Pr6-R.P: Old Masters Animal Drawings

Leonardo da Vinci (Italian 1452-1519)254

From the studies of animals  made by Leonardo da Vinci we can see he was concerned not only with getting the anatomy right but with the movement, gestures and characters of the animals. From the page full of cat studies we can see a curled up sleeping cat that appears to be smiling. Cats at play, fighting, grooming, stalking, at rest and even a humours depiction of a startled cat puffing up its fur. Here Leonard has used directional dash marks to indicate the fluffed out fur.



His studies of equines are of particular interest to me as I work with horses. He made many studies of the horse paying attention to muscle mass and bone beneath the skin. His measured study of the fore limb shows his workings on proportions much as he did with the Vitruvian man. My favourite of the drawings that I could source shows a horse rearing. Its head is roughly marked in many different positions. This shows us the horse is tossing its head. The same applies to the legs which are marked in several positions again suggesting movement. This is a technique I see from time to time used by artist to suggest a state of flux. I always find these drawings effective and pleasing. Although in this one of Leonard’s It is ment only as a personal sketch so he can decide on the position he would like to use in paintings.

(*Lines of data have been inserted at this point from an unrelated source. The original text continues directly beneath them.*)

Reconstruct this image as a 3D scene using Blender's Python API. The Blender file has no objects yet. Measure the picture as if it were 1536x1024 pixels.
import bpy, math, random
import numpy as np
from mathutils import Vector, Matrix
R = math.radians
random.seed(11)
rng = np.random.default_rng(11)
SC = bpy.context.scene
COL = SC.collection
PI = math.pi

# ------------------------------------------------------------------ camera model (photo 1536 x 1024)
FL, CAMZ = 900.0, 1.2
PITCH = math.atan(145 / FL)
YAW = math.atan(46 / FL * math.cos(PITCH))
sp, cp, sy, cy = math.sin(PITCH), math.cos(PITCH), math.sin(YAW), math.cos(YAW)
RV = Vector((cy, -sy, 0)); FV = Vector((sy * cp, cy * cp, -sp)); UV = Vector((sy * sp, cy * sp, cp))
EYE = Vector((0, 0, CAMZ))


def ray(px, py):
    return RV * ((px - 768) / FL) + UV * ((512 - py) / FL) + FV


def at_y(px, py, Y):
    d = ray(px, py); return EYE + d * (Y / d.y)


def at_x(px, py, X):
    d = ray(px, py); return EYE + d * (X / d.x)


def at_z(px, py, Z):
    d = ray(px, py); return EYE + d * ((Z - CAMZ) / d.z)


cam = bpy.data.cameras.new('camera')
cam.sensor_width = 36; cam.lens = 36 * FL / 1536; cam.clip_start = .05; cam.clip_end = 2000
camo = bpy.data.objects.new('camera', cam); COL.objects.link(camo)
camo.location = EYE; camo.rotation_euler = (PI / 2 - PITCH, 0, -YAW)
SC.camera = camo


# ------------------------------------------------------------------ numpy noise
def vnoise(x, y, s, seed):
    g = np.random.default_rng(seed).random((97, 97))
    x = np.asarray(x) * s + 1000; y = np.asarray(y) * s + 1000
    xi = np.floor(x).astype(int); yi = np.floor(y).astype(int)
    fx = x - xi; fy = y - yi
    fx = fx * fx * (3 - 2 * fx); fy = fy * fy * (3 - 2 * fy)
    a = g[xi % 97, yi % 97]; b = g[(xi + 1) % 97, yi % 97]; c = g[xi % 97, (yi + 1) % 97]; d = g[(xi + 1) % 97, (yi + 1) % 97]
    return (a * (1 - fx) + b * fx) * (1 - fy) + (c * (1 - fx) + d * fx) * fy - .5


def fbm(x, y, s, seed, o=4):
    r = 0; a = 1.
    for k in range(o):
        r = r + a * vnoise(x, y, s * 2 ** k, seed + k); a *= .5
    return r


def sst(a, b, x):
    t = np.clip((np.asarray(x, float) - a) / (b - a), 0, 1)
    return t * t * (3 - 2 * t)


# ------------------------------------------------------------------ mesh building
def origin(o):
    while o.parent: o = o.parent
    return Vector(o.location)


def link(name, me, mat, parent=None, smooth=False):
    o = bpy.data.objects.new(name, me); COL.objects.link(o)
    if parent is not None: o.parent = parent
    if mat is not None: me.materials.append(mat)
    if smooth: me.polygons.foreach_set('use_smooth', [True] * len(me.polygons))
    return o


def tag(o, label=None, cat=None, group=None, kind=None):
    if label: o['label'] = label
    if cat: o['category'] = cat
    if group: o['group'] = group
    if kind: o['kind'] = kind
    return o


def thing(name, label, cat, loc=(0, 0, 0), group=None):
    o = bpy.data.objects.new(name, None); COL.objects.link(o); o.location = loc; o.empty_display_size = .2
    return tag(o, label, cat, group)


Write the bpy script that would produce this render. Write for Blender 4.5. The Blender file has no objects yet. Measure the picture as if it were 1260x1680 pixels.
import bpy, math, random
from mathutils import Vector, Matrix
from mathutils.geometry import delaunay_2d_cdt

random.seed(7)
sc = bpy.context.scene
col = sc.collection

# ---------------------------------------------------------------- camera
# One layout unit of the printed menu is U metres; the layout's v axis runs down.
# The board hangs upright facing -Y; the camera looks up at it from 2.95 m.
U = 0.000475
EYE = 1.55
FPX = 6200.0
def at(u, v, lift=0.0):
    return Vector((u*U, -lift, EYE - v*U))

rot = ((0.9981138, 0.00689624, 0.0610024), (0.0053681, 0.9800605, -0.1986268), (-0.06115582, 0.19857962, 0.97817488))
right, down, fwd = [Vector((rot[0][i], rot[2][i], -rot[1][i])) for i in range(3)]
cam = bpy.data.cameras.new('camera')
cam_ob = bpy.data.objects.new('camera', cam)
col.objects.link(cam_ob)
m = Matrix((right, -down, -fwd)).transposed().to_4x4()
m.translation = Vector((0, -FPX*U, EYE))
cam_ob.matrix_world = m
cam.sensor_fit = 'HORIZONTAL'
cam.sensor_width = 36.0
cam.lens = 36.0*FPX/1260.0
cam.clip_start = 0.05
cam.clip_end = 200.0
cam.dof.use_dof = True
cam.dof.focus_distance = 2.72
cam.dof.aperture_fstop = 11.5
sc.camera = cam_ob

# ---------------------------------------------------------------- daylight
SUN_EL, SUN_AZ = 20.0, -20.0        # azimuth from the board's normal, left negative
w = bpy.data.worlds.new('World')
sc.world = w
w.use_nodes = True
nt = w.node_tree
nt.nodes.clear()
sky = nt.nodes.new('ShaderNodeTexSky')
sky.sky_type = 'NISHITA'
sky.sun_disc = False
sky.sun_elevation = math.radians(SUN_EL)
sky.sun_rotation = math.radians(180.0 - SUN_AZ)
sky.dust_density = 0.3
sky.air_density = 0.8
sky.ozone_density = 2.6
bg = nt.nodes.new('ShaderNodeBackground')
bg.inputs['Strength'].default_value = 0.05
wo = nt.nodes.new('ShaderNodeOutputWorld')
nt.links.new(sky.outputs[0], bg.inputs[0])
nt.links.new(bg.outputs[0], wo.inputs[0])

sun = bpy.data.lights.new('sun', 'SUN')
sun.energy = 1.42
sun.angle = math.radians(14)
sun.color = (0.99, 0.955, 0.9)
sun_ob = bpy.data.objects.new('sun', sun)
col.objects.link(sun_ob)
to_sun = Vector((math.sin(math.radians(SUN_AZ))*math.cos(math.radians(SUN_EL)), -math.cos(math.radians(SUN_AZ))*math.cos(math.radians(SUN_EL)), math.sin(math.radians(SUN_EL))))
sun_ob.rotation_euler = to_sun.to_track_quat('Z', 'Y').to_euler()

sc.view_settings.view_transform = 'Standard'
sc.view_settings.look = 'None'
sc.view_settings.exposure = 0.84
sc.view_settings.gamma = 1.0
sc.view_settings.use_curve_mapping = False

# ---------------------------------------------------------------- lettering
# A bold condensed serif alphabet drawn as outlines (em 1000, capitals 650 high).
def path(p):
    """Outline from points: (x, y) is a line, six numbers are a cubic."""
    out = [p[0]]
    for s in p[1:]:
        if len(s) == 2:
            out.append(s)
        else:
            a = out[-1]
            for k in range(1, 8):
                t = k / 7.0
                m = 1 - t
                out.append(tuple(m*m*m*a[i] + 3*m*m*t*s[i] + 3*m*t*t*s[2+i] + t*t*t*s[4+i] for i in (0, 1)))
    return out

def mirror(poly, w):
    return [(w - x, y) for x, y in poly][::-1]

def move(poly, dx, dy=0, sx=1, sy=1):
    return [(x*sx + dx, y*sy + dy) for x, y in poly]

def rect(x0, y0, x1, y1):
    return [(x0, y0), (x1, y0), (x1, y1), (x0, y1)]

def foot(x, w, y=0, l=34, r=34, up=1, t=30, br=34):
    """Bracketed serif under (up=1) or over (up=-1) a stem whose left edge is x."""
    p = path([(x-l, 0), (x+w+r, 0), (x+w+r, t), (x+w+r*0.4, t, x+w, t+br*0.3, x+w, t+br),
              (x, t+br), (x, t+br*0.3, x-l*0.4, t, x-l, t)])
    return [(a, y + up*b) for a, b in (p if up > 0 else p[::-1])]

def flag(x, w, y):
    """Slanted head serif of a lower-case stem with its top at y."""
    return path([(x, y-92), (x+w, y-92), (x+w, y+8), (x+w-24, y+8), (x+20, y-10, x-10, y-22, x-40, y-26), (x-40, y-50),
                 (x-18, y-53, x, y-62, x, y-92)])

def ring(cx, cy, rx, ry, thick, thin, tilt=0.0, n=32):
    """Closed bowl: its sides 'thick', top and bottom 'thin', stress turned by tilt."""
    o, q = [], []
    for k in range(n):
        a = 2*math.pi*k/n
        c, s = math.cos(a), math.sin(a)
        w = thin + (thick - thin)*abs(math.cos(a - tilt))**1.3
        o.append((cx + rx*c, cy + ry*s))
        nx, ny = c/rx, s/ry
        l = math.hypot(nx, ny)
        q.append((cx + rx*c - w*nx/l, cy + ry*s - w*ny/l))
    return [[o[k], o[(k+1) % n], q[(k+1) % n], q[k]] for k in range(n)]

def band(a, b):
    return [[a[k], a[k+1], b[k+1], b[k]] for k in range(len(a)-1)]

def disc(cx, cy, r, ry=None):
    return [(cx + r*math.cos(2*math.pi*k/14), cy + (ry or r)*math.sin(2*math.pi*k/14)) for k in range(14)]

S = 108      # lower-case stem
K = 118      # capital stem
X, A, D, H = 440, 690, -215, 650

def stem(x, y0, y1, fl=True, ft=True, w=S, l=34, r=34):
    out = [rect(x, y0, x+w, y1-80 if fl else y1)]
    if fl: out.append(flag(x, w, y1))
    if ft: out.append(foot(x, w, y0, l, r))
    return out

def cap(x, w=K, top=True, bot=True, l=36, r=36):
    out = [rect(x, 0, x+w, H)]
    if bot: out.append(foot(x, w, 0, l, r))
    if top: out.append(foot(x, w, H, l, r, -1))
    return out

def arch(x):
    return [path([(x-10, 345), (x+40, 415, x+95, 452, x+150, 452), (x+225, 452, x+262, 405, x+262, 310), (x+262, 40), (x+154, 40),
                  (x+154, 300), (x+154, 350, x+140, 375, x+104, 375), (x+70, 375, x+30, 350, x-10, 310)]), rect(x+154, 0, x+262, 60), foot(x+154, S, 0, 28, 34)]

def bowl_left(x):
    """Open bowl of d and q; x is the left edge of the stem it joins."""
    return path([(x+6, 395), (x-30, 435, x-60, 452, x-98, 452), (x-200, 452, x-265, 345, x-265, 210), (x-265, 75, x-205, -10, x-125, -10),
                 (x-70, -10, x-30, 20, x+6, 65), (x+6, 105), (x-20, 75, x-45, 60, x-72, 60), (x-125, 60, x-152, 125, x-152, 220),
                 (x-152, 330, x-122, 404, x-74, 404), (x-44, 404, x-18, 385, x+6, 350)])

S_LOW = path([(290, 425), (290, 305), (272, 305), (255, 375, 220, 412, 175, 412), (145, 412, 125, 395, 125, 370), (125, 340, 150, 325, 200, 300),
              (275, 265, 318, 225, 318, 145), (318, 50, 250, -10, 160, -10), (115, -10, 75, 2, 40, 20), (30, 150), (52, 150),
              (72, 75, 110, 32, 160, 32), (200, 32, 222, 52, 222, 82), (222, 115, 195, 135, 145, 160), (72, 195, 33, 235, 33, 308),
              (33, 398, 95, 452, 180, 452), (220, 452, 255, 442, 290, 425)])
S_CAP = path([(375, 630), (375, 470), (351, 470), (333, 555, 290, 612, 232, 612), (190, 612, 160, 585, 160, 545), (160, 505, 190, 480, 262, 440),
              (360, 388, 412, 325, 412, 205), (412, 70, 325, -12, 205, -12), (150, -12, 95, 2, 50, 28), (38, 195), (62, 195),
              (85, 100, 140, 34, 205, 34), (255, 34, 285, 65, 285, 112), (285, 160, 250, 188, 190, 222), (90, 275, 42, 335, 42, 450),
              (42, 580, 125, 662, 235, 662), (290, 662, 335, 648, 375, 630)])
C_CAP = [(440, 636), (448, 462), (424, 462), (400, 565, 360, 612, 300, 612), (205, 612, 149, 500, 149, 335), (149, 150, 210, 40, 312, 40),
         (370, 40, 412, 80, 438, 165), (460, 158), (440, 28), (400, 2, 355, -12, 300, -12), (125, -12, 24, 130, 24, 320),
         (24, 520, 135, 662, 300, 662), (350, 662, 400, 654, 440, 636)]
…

Peter Paul Rubens (Dutch 1577-1640)

Rubens left many exquisite drawing of both the human figure and that of animals. Like Leonardo the drawings are evidence he spent many hours drawing the same subject over and over in the different poses the animals naturally adopts. I like this study of cows. It’s a nice way to lay out a page. Something I will try to emulate in my own sketch book. Its also interesting as the main drawing of three cows is quite finished with all the muscular sinew drawn in and cross hatching showing the areas in shadow.


Around this drawing are smaller quick sketches with only the preliminary lines drawn in. This shows how Rubens made a start on the drawings by drawing in the out line with a secession of lines. Rubens often draws on off white paper using a chalk to show the high lighted areas. This adds to a sense of 3D. In this drawing he has used red chalk and pencil or metal point not sure. Something leaving a grey mark. The two are effective used together.


The Battle of Standards (1603) Rubins copy of the earlier fresco by Leonardo da Vinci

Rubens, Centaur Tormented by Cupid

Ruben’s study of Cupid astride a centaur.

One of my all time favourite drawings is ‘The Battle of Standards 1603’. This is said to be copy of Leonardo Da Vinci’s lost painting ‘The Battle of Anghiari 1505’. Rubens drawing which now hangs in the Louvre is said to be a copy made from and engraving by Lorenzo Zacchia which intern was made from a preparatory cartoon by Leonardo. The original painting has never been found. It is rumoured to be under later frescoes in Salone dei Cinquecento in Florence. I deify any one to look upon this drawing and not be blown away by it. Highly stylised and dramatic. I think it has a circular composition later used by Tuner. The onlookers eyes move around the  drawing from the eyes of the men and horses. Each of their gases lead us o the next visual focus. Again  dark sepia tone is used for the shadows and a chalk white used to pick out the areas where the light reflects back.

The drawing of the Greek statue ‘cupid seated astride a centaur’ (the original of which dates from 2nd century BC) shows how Rubins took highly detailed drawings of this half horse helping him to understand a stylised muscular anatomy of the creature. He didi several studies of this statue. Drawing statues to this day is a good way to get to grips with anatomise. Particularly those of a romanticised and heroic stye like many of the Greek and renaissance pieces. V&A would be a good place to go for the purpose of drawing statues.


Albert Durer (German 1471-1528)

Albrecht Durer - Tutt'Art@ (27)

Durer devoted a lot of time studying animals. This picture of a parrots wing shows how he used dead animals to more closely looks at the anatomy and study the detailed texture, in this case feathers, close up. He quite often used colour in his drawings to accurately represent the colours of the animal in life. He studied all sorts from insects to birds to dogs. His most recognisable drawing is of a hair. In this he takes gate trouble to get the texture of the fur just right. He uses three predominate tones to do this. Dark black/brown a fawn brown mid tone and a light nearly white fawn for the high light. I like the texture on the paper which I think is probably just natural ageing marks and not the artist intention. Still I might try to recreate this for some drawings using tea or coffee.